Directive>
Write out, word for word, only the data from its first line to the line containing "b = MB(); b.box(-2.703, -2.697, -2.12, 4.06, .21, 4.03);".
--- Begin ---
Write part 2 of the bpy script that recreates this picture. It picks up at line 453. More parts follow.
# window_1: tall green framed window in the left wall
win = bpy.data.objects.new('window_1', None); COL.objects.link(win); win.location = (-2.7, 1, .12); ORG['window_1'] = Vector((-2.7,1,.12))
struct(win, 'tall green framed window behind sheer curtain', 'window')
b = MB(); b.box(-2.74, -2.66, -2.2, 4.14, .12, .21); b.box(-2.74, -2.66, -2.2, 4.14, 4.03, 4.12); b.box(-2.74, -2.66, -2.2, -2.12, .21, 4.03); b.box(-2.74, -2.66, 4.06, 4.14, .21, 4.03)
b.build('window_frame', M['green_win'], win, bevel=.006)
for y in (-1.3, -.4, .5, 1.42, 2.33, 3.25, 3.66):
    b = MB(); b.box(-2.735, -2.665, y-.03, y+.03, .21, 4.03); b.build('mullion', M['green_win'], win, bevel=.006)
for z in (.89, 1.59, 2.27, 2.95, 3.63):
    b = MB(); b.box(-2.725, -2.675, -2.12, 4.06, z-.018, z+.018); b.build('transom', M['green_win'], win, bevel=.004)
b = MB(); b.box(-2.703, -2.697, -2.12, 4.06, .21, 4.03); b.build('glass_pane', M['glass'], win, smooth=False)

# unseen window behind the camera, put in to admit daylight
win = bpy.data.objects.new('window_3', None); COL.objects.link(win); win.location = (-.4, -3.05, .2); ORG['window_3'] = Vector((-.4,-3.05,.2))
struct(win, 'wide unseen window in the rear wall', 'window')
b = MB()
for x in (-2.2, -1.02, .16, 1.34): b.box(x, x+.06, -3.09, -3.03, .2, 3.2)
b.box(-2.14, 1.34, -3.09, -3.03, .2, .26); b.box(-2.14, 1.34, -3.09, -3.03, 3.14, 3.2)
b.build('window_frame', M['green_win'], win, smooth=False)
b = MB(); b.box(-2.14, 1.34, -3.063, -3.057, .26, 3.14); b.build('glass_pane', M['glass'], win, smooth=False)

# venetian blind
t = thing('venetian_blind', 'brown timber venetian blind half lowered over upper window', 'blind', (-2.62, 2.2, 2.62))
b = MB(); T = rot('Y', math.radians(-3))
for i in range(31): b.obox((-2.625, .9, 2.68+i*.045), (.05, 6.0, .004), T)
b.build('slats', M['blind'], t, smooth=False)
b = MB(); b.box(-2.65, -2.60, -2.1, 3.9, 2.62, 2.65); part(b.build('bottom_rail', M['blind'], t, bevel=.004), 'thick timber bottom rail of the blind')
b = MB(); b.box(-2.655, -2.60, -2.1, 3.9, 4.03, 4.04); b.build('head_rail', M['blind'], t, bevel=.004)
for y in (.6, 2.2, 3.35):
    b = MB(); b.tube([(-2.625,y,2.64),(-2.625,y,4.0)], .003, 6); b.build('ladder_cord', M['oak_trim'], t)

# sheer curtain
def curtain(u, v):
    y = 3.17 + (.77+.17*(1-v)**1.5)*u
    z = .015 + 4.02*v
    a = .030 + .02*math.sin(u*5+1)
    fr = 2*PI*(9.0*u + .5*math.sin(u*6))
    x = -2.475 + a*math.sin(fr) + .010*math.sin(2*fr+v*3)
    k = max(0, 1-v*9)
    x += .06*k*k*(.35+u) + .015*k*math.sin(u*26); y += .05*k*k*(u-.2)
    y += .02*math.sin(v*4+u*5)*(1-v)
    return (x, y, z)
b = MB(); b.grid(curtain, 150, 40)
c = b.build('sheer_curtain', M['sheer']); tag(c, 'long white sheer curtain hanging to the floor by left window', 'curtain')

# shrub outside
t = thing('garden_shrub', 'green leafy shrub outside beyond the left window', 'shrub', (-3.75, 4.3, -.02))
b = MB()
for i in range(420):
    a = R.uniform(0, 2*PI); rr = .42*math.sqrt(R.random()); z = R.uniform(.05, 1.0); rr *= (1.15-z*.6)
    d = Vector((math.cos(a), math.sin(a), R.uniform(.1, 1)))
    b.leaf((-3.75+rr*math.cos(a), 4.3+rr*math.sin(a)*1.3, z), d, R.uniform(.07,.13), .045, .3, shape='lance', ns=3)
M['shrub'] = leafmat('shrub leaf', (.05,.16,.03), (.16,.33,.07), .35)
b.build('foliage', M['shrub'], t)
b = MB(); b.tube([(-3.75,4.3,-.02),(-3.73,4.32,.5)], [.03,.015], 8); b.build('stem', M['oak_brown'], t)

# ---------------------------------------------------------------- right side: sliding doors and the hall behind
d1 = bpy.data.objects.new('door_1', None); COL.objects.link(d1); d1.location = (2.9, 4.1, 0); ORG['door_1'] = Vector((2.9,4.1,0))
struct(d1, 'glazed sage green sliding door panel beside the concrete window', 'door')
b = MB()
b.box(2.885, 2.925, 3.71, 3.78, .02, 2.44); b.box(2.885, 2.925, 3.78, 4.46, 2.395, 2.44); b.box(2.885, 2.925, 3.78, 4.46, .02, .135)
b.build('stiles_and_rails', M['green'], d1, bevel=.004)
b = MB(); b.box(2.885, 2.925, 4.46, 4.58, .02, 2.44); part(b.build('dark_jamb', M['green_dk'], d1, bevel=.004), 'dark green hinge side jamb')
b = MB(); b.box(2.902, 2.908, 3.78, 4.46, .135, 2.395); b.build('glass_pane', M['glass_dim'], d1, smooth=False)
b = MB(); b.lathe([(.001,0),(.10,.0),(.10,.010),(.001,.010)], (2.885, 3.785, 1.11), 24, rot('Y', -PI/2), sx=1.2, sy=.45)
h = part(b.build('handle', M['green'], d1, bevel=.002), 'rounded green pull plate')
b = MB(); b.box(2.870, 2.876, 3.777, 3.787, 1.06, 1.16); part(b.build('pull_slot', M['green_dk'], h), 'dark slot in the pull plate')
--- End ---
Answer to the problem>
Write part 2 of the bpy script that recreates this picture. It picks up at line 453. More parts follow.
# window_1: tall green framed window in the left wall
win = bpy.data.objects.new('window_1', None); COL.objects.link(win); win.location = (-2.7, 1, .12); ORG['window_1'] = Vector((-2.7,1,.12))
struct(win, 'tall green framed window behind sheer curtain', 'window')
b = MB(); b.box(-2.74, -2.66, -2.2, 4.14, .12, .21); b.box(-2.74, -2.66, -2.2, 4.14, 4.03, 4.12); b.box(-2.74, -2.66, -2.2, -2.12, .21, 4.03); b.box(-2.74, -2.66, 4.06, 4.14, .21, 4.03)
b.build('window_frame', M['green_win'], win, bevel=.006)
for y in (-1.3, -.4, .5, 1.42, 2.33, 3.25, 3.66):
    b = MB(); b.box(-2.735, -2.665, y-.03, y+.03, .21, 4.03); b.build('mullion', M['green_win'], win, bevel=.006)
for z in (.89, 1.59, 2.27, 2.95, 3.63):
    b = MB(); b.box(-2.725, -2.675, -2.12, 4.06, z-.018, z+.018); b.build('transom', M['green_win'], win, bevel=.004)
b = MB(); b.box(-2.703, -2.697, -2.12, 4.06, .21, 4.03); b.build('glass_pane', M['glass'], win, smooth=False)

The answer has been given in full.